LA START-UP DES QUATRE MOUSQUETAIRES
Margherita Nasi, le Monde
Dans son essai, l'ingénieur
Alain Amariglio revient sur l'aventure qu'aura été quinze ans durant – de 1988 à 2003 – la création, avec trois comparses de l'école Telecom Paris Tech, d'une entreprise d'un genre alors nouveau, la « jeune pousse ».
La nuit est très calme en ce printemps 1988, et la résidence universitaire du 212 rue de Tolbiac plonge dans le sommeil et l'obscurité. Dans la chambre 123 pourtant, la discussion est animée. Trois camarades de Télécom Paris Tech discutent de leur rêve : créer une entreprise. Un sport pas très répandu en 1988, alors que les promesses d'emploi séduisantes affluent sans cesse vers les élèves de la grande école parisienne, mais dont le parfum d'aventure séduit.
Le trio est composé de Jean – véritable bourrasque, énergique et imaginatif –, Jérôme – plutôt sage, connu pour son écoute et ses interrogation existentielles –, et le narrateur – tout feu tout flammes, toujours en quête de raison. « Voilà, vous avez rencontré trois personnages
de cette aventure. le quatrième mousquetaire, Thierry Delbecque, ne va plus tarder . Ensemble, nous formerons le quatuor des associés, petit clan que je continue de juger exemplaire. Un ovni. Les associés, un jour on dira
les fondateurs, symboliseront l'entreprise, ses qualités et ses défauts ».
Dans son ouvrage
Il était une fois une start-up,
Alain Amariglio retrace le récit d'une aventure économique rocambolesque : la création d'une start-up à une époque où personne encore ne connaissait le terme.
L'auteur – actuellement professeur des écoles en ZEP dans la région parisienne – a consacré la première partie de sa carrière à la création et au développement de SLP Infoware, éditeur de logiciels finalement racheté par Gemalto.
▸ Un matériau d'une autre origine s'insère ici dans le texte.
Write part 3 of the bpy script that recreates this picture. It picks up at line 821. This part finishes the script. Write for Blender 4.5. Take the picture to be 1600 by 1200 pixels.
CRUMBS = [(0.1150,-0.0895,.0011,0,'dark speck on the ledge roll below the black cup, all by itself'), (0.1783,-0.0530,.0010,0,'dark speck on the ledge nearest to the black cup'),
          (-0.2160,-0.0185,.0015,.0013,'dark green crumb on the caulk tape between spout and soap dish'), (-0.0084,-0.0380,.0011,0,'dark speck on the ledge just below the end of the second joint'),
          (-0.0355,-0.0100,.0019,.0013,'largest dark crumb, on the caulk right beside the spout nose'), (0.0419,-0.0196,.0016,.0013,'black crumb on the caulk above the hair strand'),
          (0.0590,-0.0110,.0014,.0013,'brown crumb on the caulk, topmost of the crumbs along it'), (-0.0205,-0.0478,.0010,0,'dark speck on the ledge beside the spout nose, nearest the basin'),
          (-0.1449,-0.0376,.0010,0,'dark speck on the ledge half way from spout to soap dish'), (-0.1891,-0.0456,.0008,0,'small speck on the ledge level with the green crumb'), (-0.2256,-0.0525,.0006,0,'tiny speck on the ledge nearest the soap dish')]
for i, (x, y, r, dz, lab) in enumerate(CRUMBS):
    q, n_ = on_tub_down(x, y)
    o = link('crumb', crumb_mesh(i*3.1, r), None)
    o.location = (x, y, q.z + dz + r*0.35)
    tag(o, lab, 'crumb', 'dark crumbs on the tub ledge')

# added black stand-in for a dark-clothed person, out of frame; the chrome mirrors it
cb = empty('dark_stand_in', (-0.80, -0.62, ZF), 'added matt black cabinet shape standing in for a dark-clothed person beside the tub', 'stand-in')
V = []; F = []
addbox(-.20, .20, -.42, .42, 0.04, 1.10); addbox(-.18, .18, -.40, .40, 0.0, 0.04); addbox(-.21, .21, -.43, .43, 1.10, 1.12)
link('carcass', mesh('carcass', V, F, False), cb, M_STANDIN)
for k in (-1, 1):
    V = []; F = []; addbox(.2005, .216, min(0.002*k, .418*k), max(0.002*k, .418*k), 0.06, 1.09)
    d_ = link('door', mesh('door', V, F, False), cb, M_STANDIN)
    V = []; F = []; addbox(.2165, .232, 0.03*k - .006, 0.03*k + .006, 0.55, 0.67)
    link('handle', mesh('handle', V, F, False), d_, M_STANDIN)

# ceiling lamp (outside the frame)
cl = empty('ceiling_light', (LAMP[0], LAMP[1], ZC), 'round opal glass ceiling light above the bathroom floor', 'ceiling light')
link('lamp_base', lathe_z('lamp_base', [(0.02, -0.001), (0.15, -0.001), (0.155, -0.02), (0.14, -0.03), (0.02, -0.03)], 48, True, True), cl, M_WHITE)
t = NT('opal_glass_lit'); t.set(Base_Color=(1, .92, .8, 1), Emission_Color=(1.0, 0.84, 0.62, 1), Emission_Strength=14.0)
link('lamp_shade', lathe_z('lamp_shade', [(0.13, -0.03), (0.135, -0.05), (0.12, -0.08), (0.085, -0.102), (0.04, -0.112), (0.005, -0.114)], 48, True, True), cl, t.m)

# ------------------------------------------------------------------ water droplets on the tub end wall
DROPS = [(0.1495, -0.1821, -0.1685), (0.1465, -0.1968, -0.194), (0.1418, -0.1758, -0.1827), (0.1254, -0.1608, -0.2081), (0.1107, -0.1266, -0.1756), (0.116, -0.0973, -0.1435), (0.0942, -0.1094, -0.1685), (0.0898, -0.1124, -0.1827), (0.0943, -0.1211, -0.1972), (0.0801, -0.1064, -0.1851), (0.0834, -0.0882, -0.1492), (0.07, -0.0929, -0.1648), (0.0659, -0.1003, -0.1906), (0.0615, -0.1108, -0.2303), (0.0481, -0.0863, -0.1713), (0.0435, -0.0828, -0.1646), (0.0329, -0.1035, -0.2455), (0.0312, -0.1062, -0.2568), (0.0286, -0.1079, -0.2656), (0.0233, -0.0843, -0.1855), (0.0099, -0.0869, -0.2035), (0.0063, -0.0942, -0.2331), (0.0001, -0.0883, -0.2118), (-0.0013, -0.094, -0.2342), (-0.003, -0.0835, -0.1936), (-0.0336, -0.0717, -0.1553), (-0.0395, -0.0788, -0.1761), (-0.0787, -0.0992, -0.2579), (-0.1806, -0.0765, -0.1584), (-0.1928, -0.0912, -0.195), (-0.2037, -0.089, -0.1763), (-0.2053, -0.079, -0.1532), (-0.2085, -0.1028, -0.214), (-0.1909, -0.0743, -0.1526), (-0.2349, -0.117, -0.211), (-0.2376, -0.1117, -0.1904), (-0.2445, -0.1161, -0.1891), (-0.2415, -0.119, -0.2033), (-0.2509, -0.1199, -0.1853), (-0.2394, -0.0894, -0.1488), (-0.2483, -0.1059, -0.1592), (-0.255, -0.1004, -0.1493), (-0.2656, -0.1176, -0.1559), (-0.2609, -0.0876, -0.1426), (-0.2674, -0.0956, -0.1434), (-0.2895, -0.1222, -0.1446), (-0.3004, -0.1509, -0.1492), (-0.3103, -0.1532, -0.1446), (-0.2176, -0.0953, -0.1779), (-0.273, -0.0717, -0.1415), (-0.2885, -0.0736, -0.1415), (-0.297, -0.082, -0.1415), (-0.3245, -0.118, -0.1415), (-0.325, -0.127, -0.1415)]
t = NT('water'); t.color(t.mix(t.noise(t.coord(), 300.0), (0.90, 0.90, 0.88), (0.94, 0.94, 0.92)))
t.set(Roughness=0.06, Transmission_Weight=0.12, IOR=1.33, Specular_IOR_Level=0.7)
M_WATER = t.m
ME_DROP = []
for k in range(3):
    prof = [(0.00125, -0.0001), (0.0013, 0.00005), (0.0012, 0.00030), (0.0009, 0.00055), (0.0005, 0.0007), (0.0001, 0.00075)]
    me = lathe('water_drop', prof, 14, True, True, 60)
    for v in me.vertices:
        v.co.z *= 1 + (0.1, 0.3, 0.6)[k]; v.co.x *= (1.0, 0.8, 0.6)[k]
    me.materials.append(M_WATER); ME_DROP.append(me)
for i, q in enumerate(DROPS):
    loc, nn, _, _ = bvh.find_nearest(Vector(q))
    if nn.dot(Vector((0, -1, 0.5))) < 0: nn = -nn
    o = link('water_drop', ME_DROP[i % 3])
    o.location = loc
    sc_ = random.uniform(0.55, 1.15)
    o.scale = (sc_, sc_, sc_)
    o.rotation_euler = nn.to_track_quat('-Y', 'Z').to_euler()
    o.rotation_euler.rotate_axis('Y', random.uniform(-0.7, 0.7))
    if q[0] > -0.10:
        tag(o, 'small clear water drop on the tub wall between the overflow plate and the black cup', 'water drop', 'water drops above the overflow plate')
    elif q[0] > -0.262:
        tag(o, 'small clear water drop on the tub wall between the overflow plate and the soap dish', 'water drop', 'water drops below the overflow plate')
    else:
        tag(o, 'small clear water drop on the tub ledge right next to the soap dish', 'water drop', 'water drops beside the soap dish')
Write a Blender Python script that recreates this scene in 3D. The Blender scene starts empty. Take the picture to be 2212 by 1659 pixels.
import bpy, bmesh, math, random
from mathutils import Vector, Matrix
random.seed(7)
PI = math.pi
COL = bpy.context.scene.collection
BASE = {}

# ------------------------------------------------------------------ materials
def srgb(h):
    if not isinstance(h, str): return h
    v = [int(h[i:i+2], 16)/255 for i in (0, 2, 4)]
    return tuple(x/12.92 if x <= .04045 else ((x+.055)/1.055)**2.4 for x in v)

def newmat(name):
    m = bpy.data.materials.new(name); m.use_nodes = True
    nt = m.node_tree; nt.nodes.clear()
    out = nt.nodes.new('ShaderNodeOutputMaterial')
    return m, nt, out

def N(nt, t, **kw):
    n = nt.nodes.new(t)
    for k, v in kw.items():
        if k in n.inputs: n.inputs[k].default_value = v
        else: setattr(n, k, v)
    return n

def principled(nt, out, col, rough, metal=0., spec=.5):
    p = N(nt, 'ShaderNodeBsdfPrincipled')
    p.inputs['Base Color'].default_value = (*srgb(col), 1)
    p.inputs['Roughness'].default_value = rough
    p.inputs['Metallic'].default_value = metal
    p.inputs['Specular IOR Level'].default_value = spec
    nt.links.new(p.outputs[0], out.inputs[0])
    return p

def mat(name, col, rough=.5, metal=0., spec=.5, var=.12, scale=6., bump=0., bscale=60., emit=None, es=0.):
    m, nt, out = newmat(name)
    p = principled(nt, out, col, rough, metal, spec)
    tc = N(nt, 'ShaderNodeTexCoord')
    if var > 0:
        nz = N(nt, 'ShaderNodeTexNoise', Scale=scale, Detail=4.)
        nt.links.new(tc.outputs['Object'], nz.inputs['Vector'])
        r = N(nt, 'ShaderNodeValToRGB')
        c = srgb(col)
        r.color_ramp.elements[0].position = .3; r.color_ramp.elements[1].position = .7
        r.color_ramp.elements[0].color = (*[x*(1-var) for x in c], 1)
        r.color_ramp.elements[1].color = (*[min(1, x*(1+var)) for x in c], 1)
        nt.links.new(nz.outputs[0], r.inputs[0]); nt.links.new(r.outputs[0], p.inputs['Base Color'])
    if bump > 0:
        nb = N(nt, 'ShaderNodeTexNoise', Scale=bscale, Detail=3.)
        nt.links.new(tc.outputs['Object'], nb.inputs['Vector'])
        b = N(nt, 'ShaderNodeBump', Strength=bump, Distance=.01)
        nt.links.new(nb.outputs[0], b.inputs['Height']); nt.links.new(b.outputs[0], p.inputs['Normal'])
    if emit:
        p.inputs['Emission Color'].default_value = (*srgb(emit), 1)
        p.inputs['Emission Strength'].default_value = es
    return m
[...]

Ce texte est donc aussi un récit de vie. « Longtemps, j'ai pensé que le seul moyen de raconter cette histoire était un livre à plusieurs mains, pour embrasser
les points de vue , restituer les regards multiples et contradictoires de tous les acteurs. Mais c'était impossible. Ce livre est le mien. Mon regard sur notre aventure. Autant dire une fiction, qui mêle la trace d'une réalité et les reflets d'un rêve ».
Dans la cour des grands
Au départ, le projet des jeunes étudiants relève plutôt du rêve voire de l'utopie : il s'agit de révolutionner l'éducation en développant, grâce aux promesses de la technologie, une pédagogie entièrement individualisée avec l'enseignement assisté par ordinateur. Un projet « ambitieux, aux contours plutôt flou », et qui se heurtera à la réalité. Vite confrontés au besoin d'argent, les entrepreneurs en herbe abandonnent le projet initial pour en choisir un autre, plus rentable, qui leur permet de développer l'entreprise, faire des bénéfices, embaucher.
Ils mettent alors le pied dans un engrenage irréfrénable : la boite grossit, les contrats aussi, les clients se font plus exigeants, les salariés plus nombreux, et la quête d'argent se renouvelle sans cesse, à coups d'investisseurs français, financiers hollandais, et milliardaire américain. Les
quatre amis jouent désormais dans la cour des grands, développent des logiciels vendus partout dans le monde , remplacent les objectifs de l'entreprise par ceux des investisseurs.
Histoire d'une percée fulgurante,
Il était une fois une start-up est aussi un aveu d'incompréhension face au tourbillon parfois frénétique et chaotique de l'économie, alors que l'entreprise finit par disparaître corps et biens à
l'issue d'une ultime transaction.
Margherita Nasi
Il était une fois une start-up, d'
Alain Amariglio (La différence, 288 pages, 17 euros).